How Kohli fixed the 3 year slump

Sometimes, the problem is much deeper. The more you try to create fluency, the harder it becomes. The attempt to build self belief itself leads to anxiety. Which is what happened to Kohli. The harder he tried to get out of bad form, the worse his performance became.

Because self belief is tied to how your brain processes fear and rewards. During a slump, your brain’s fear centre – the amygdala – becomes overactive. You start second guessing your every action. 

At the same time, the brain’s reward chemical – dopamine – is tied to anticipation. When you expect success, dopamine fuels confidence. But when failure becomes a pattern and repeats a few times, your brain stops associating effort with reward. You burnout and lose your natural rhythm. 

So when Kohli found himself in such a prolonged rut, he did the unimaginable. 

Kohli didn’t touch a cricket bat for one whole month!

Consistent failure had turned self belief into self pressure.

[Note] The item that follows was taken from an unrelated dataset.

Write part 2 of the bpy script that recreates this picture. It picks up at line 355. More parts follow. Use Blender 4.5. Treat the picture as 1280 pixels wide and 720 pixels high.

Kohli was always stressed when he went out to play. His amygdala was constantly firing on the field. He found no joy while playing. And so, he decided to completely reset his brain.

By taking an extended break, and removing cricket from his life – his anxiety went down. His brain disconnected from the negative feedback loop.

He found that sometimes the best way to regain self belief is not to push harder. But to take a step back and reset your neural pathways. Then slowly restart with fluency building activities again.

By taking a month long break, Kohli could come back fresher. After 1021 days of drought, he hit an international century again!

Action Summary:

  • Confidence is a product of self belief. Self belief is shaken when your brain feels a disconnect between effort and reward. Shaken self belief leads to mental resistance and double guessing every action.
  • The way forward is to find fluency. Start with actions where you cannot fail. Allow your brain to rebuild the connection between action and reward.